* [Data lines]
----------------

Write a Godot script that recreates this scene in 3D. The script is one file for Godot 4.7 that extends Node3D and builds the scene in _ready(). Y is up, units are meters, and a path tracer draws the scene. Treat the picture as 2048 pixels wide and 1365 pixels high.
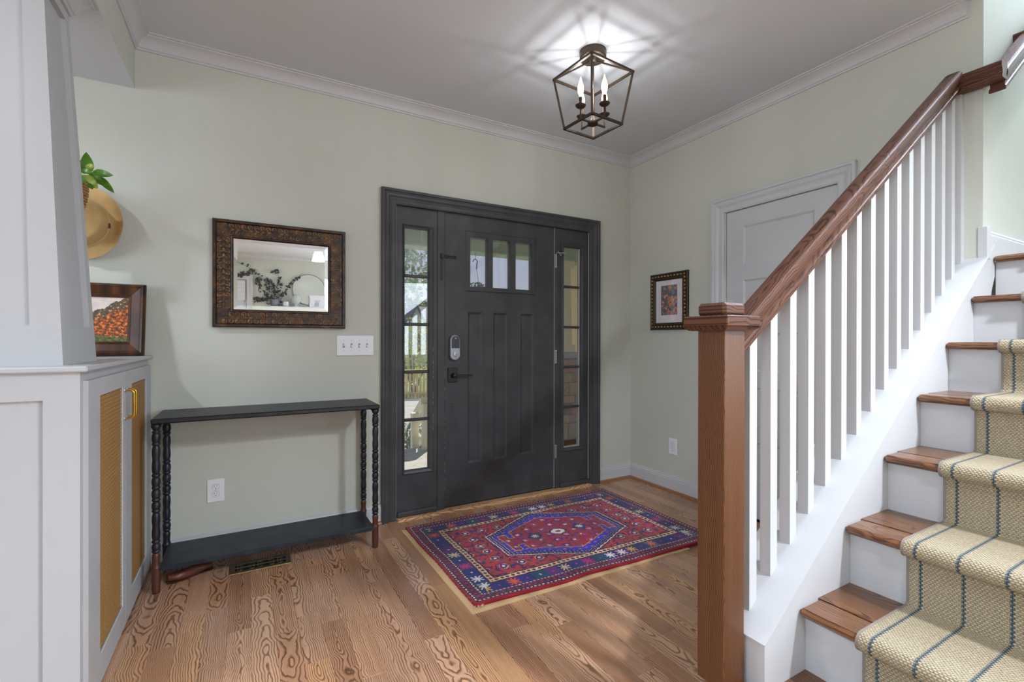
extends Node3D
# An entry hall: x runs along the front-door wall (z = 0), z comes towards the camera, the right-hand wall is x = 0.

const CEIL := 2.695
const PITCH := 0.749          # rise over run of the stair
const SIDE := 1024
var used := {}
var M := {}
var rng := RandomNumberGenerator.new()

# ---------------------------------------------------------------- mesh building
class MB:
	var v := PackedVector3Array()
	var n := PackedVector3Array()
	var t := PackedVector2Array()
	var g := -1            # grain axis, -1: plain planar mapping in metres
	var col := 0.0
	var off := 0.0
	var wid := 0.083
	var org := Vector3.ZERO
	func wood(axis: int, column: int, offset: float, width: float, origin: Vector3) -> MB:
		g = axis
		col = float(column % 8)
		off = offset
		wid = width
		org = origin
		return self
	func uvf(p: Vector3, ax: int) -> Vector2:
		if g < 0:
			return Vector2(p.z, p.y) if ax == 0 else (Vector2(p.x, p.z) if ax == 1 else Vector2(p.x, p.y))
		var o := 3 - g - ax
		if ax == g:
			o = (g + 1) % 3
		return Vector2((col + clampf((p[o] - org[o]) / wid, 0.012, 0.988)) / 8.0, p[g] / 1.33 + off)
	func vert(p: Vector3, nn: Vector3, uv: Vector2) -> void:
		v.push_back(p)
		n.push_back(nn)
		t.push_back(uv)
	func tri(a: Vector3, b: Vector3, c: Vector3, ua := Vector2.ZERO, ub := Vector2.ZERO, uc := Vector2.ZERO) -> void:
		var nn := (b - a).cross(c - a).normalized()
		vert(a, nn, ua)
		vert(c, nn, uc)
		vert(b, nn, ub)
	func quad(a: Vector3, b: Vector3, c: Vector3, d: Vector3, ua := Vector2.ZERO, ub := Vector2.ZERO, uc := Vector2.ZERO, ud := Vector2.ZERO) -> void:
		tri(a, b, c, ua, ub, uc)
		tri(a, c, d, ua, uc, ud)
	func qn(a: Vector3, b: Vector3, c: Vector3, d: Vector3, want: Vector3) -> void:
		var nn := (b - a).cross(c - a)
		if nn.length_squared() < 1e-16:
			nn = (c - a).cross(d - a)
		var ax := 0
		var aa := nn.abs()
		if aa.y >= aa.x and aa.y >= aa.z:
			ax = 1
		elif aa.z >= aa.x:
			ax = 2
		if nn.dot(want) >= 0.0:
			quad(a, b, c, d, uvf(a, ax), uvf(b, ax), uvf(c, ax), uvf(d, ax))
		else:
			quad(a, d, c, b, uvf(a, ax), uvf(d, ax), uvf(c, ax), uvf(b, ax))
	func box(lo: Vector3, hi: Vector3, ch := 0.0) -> MB:
		var mid := (lo + hi) / 2
		var h := (hi - lo) / 2
		ch = minf(ch, minf(h.x, minf(h.y, h.z)) * 0.9)
		for ax in 3:
			var b := (ax + 1) % 3
			var c := (ax + 2) % 3
			for s in [-1.0, 1.0]:
				var q := []
				for k in [[-1, -1], [1, -1], [1, 1], [-1, 1]]:
					var p := mid
					p[ax] += s * h[ax]
					p[b] += k[0] * (h[b] - ch)
					p[c] += k[1] * (h[c] - ch)
					q.append(p)
				var w := Vector3.ZERO
				w[ax] = s
				qn(q[0], q[1], q[2], q[3], w)
			if ch > 0.0:
				for s in [-1.0, 1.0]:
					for r in [-1.0, 1.0]:
						var q := []
						for k in [[0, -1], [0, 1], [1, 1], [1, -1]]:
							var p := mid
							p[ax] += k[1] * (h[ax] - ch)
							p[b] += s * (h[b] - (ch if k[0] == 0 else 0.0))
							p[c] += r * (h[c] - (0.0 if k[0] == 0 else ch))
							q.append(p)
						var w := Vector3.ZERO
						w[b] = s
						w[c] = r
						qn(q[0], q[1], q[2], q[3], w)
		if ch > 0.0:
			for sx in [-1.0, 1.0]:
				for sy in [-1.0, 1.0]:
					for sz in [-1.0, 1.0]:
						var s := Vector3(sx, sy, sz)
						var a := mid + s * (h - Vector3(0, ch, ch))
						var b := mid + s * (h - Vector3(ch, 0, ch))
						var c := mid + s * (h - Vector3(ch, ch, 0))
						if (b - a).cross(c - a).dot(s) > 0:
							tri(a, b, c, uvf(a, 0), uvf(b, 0), uvf(c, 0))
						else:
							tri(a, c, b, uvf(a, 0), uvf(c, 0), uvf(b, 0))
		return self
	# a box given by eight corners: bottom four (ccw from above) and top four
	func hexa(b: Array, u: Array) -> MB:
		var mid := Vector3.ZERO
		for p in b + u:
			mid += p / 8.0
		var faces := [[b[0], b[1], b[2], b[3]], [u[0], u[1], u[2], u[3]]]
		for i in 4:
			var j := (i + 1) % 4
			faces.append([b[i], b[j], u[j], u[i]])
		for f in faces:
			qn(f[0], f[1], f[2], f[3], (f[0] + f[1] + f[2] + f[3]) / 4.0 - mid)
		return self
	func at(ax: int, a: float, b: float, c: float) -> Vector3:
		return Vector3(c, b, a) if ax == 0 else (Vector3(a, c, b) if ax == 1 else Vector3(a, b, c))
	# a slab across axis ax from c0 to c1 over r = [a0, a1, b0, b1], with rectangular holes
	func plate(ax: int, c0: float, c1: float, r: Array, holes := []) -> MB:
		var xs := [r[0], r[1]]
		var ys := [r[2], r[3]]
		for k in holes:
			xs += [clampf(k[0], r[0], r[1]), clampf(k[1], r[0], r[1])]
			ys += [clampf(k[2], r[2], r[3]), clampf(k[3], r[2], r[3])]
		xs.sort()
		ys.sort()
		var solid := func(i: int, j: int) -> bool:
			if i < 0 or j < 0 or i >= xs.size() - 1 or j >= ys.size() - 1:
				return false
			var x: float = (xs[i] + xs[i + 1]) / 2
			var y: float = (ys[j] + ys[j + 1]) / 2
			for k in holes:
				if x > k[0] and x < k[1] and y > k[2] and y < k[3]:
					return false
			return true
		for i in xs.size() - 1:
			for j in ys.size() - 1:
				if xs[i + 1] - xs[i] < 1e-6 or ys[j + 1] - ys[j] < 1e-6 or not solid.call(i, j):
					continue
				var A: float = xs[i]
				var B: float = xs[i + 1]
				var C: float = ys[j]
				var D: float = ys[j + 1]
				for s in [[c0, -1.0], [c1, 1.0]]:
					qn(at(ax, A, C, s[0]), at(ax, B, C, s[0]), at(ax, B, D, s[0]), at(ax, A, D, s[0]), at(ax, 0, 0, s[1]))
				var ii := i - 1
				while ii >= 0 and xs[ii + 1] - xs[ii] < 1e-6:
					ii -= 1
				if not solid.call(ii, j):
					qn(at(ax, A, C, c0), at(ax, A, D, c0), at(ax, A, D, c1), at(ax, A, C, c1), at(ax, -1, 0, 0))
				ii = i + 1
				while ii < xs.size() - 1 and xs[ii + 1] - xs[ii] < 1e-6:
					ii += 1
				if not solid.call(ii, j):
					qn(at(ax, B, C, c0), at(ax, B, D, c0), at(ax, B, D, c1), at(ax, B, C, c1), at(ax, 1, 0, 0))
				var jj := j - 1
				while jj >= 0 and ys[jj + 1] - ys[jj] < 1e-6:
					jj -= 1
				if not solid.call(i, jj):
					qn(at(ax, A, C, c0), at(ax, B, C, c0), at(ax, B, C, c1), at(ax, A, C, c1), at(ax, 0, -1, 0))
				jj = j + 1
				while jj < ys.size() - 1 and ys[jj + 1] - ys[jj] < 1e-6:
					jj += 1
				if not solid.call(i, jj):
					qn(at(ax, A, D, c0), at(ax, B, D, c0), at(ax, B, D, c1), at(ax, A, D, c1), at(ax, 0, 1, 0))
		return self
	# four sloping faces between an outer rectangle at depth co and an inner one at depth ci
	func bevel(ax: int, o: Array, i: Array, co: float, ci: float, face := 1.0) -> MB:
		var P := [[0, 2], [1, 2], [1, 3], [0, 3]]
		for k in 4:
			var l := (k + 1) % 4
			qn(at(ax, o[P[k][0]], o[P[k][1]], co), at(ax, o[P[l][0]], o[P[l][1]], co), at(ax, i[P[l][0]], i[P[l][1]], ci), at(ax, i[P[k][0]], i[P[k][1]], ci), at(ax, 0, 0, face))
		return self
	# smooth surface over rows of points; ring: the points of a row close up
	func grid(rows: Array, ring := true, flip := false, cap0 := false, cap1 := false, us := 1.0, vs := 1.0) -> MB:
		var m: int = rows[0].size()
		var k: int = rows.size()
		var nr := []
		for j in k:
			var line := PackedVector3Array()
			for i in m:
				var a: Vector3 = rows[j][(i + 1) % m if ring else mini(i + 1, m - 1)]
				var b: Vector3 = rows[j][(i - 1 + m) % m if ring else maxi(i - 1, 0)]
				var c: Vector3 = rows[mini(j + 1, k - 1)][i]
				var d: Vector3 = rows[maxi(j - 1, 0)][i]
				var q := (a - b).cross(c - d)
				line.push_back((-q if flip else q).normalized())
			nr.append(line)
		for j in k - 1:
			for i in (m if ring else m - 1):
				var i2 := (i + 1) % m
				var id := [[j, i, i], [j, i2, i + 1], [j + 1, i2, i + 1], [j + 1, i, i]]
				for q in ([0, 2, 1, 0, 3, 2] if not flip else [0, 1, 2, 0, 2, 3]):
					var e: Array = id[q]
					vert(rows[e[0]][e[1]], nr[e[0]][e[1]], Vector2(us * e[2] / m, vs * e[0] / (k - 1)))
		for c in [[cap0, 0], [cap1, k - 1]]:
			if c[0]:
				var mid := Vector3.ZERO
				for p in rows[c[1]]:
					mid += p / m
				for i in m:
					var a: Vector3 = rows[c[1]][i]
					var b: Vector3 = rows[c[1]][(i + 1) % m]
					if (c[1] == 0) != flip:
						tri(mid, b, a)
					else:
						tri(mid, a, b)
		return self
	# profile: (radius, height) pairs turned about a vertical axis
	func lathe(o: Vector3, prof: Array, seg := 16, bas := Basis.IDENTITY, sx := 1.0, sz := 1.0) -> MB:
		var rows := []
		for p in prof:
			var line := PackedVector3Array()
			for i in seg:
				var a := -TAU * i / seg
				line.push_back(o + bas * Vector3(cos(a) * p[0] * sx, p[1], sin(a) * p[0] * sz))
			rows.append(line)
		return grid(rows)
	func tube(pts: Array, r: float, seg := 8, r1 := -1.0) -> MB:
		var rows := []
		var up := Vector3.UP
		for j in pts.size():
			var d: Vector3 = (pts[mini(j + 1, pts.size() - 1)] - pts[maxi(j - 1, 0)]).normalized()
			if absf(d.dot(up)) > 0.95:
				up = Vector3.RIGHT if absf(d.x) < 0.9 else Vector3.BACK
			var a := d.cross(up).normalized()
			var b := a.cross(d)
			up = b
			var rad := r if r1 < 0 else lerpf(r, r1, float(j) / (pts.size() - 1))
			var line := PackedVector3Array()
			for i in seg:
				line.push_back(pts[j] + (a * cos(TAU * i / seg) + b * sin(TAU * i / seg)) * rad)
			rows.append(line)
		return grid(rows, true, true, true, true)
	# a closed profile carried through frames (basis.x and .y span the profile); flat faces
	func sweep(prof: Array, frames: Array, caps := true, closed := true, wood_uv := false) -> MB:
		var k := prof.size()
		var area := 0.0
		for i in k:
			area += prof[i].x * prof[(i + 1) % k].y - prof[(i + 1) % k].x * prof[i].y
		var f0: Transform3D = frames[0]
		var dir: Vector3 = (frames[1].origin - f0.origin)
		var flip := (f0.basis.x.cross(f0.basis.y).dot(dir) < 0) != (area < 0)
		var path := 0.0
		for j in frames.size() - 1:
			var A: Transform3D = frames[j]
			var B: Transform3D = frames[j + 1]
			var step := A.origin.distance_to(B.origin)
			var s := 0.0
			for i in (k if closed else k - 1):
				var p: Vector2 = prof[i]
				var q: Vector2 = prof[(i + 1) % k]
				var a := A.origin + A.basis.x * p.x + A.basis.y * p.y
				var b := A.origin + A.basis.x * q.x + A.basis.y * q.y
				var c := B.origin + B.basis.x * q.x + B.basis.y * q.y
				var d := B.origin + B.basis.x * p.x + B.basis.y * p.y
				var e := s + p.distance_to(q)
				var u0 := Vector2((col + 0.02 + fmod(s, 0.079) / wid) / 8.0, path / 1.33 + off)
				var u1 := Vector2((col + 0.02 + minf(fmod(s, 0.079) + e - s, 0.08) / wid) / 8.0, path / 1.33 + off)
				var dv := Vector2(0, step / 1.33)
				if not wood_uv:
					u0 = Vector2(s, path)
					u1 = Vector2(e, path)
					dv = Vector2(0, step)
				if flip:
					quad(a, d, c, b, u0, u0 + dv, u1 + dv, u1)
				else:
					quad(a, b, c, d, u0, u1, u1 + dv, u0 + dv)
				s = e
			path += step
		if caps:
			var pp := PackedVector2Array(prof)
			var idx := Geometry2D.triangulate_polygon(pp)
			for e in [[frames[0], 1.0], [frames[-1], -1.0]]:
				var F: Transform3D = e[0]
				for i in range(0, idx.size(), 3):
					var a := F.origin + F.basis.x * pp[idx[i]].x + F.basis.y * pp[idx[i]].y
					var b := F.origin + F.basis.x * pp[idx[i + 1]].x + F.basis.y * pp[idx[i + 1]].y
					var c := F.origin + F.basis.x * pp[idx[i + 2]].x + F.basis.y * pp[idx[i + 2]].y
					if ((b - a).cross(c - a)).dot(dir) * e[1] > 0:
						tri(a, c, b)
					else:
						tri(a, b, c)
		return self
	func mesh() -> ArrayMesh:
		var arr := []
		arr.resize(Mesh.ARRAY_MAX)
		arr[Mesh.ARRAY_VERTEX] = v
		arr[Mesh.ARRAY_NORMAL] = n
		arr[Mesh.ARRAY_TEX_UV] = t
		var m := ArrayMesh.new()
		m.add_surface_from_arrays(Mesh.PRIMITIVE_TRIANGLES, arr)
		return m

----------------

* [The task] Pictures are excluded: retype only the lines from the beginning of the listing above through the line with "var rng := RandomNumberGenerator.new()", both included.

* [Exercise answer]
Write a Godot script that recreates this scene in 3D. The script is one file for Godot 4.7 that extends Node3D and builds the scene in _ready(). Y is up, units are meters, and a path tracer draws the scene. Treat the picture as 2048 pixels wide and 1365 pixels high.
extends Node3D
# An entry hall: x runs along the front-door wall (z = 0), z comes towards the camera, the right-hand wall is x = 0.

const CEIL := 2.695
const PITCH := 0.749          # rise over run of the stair
const SIDE := 1024
var used := {}
var M := {}
var rng := RandomNumberGenerator.new()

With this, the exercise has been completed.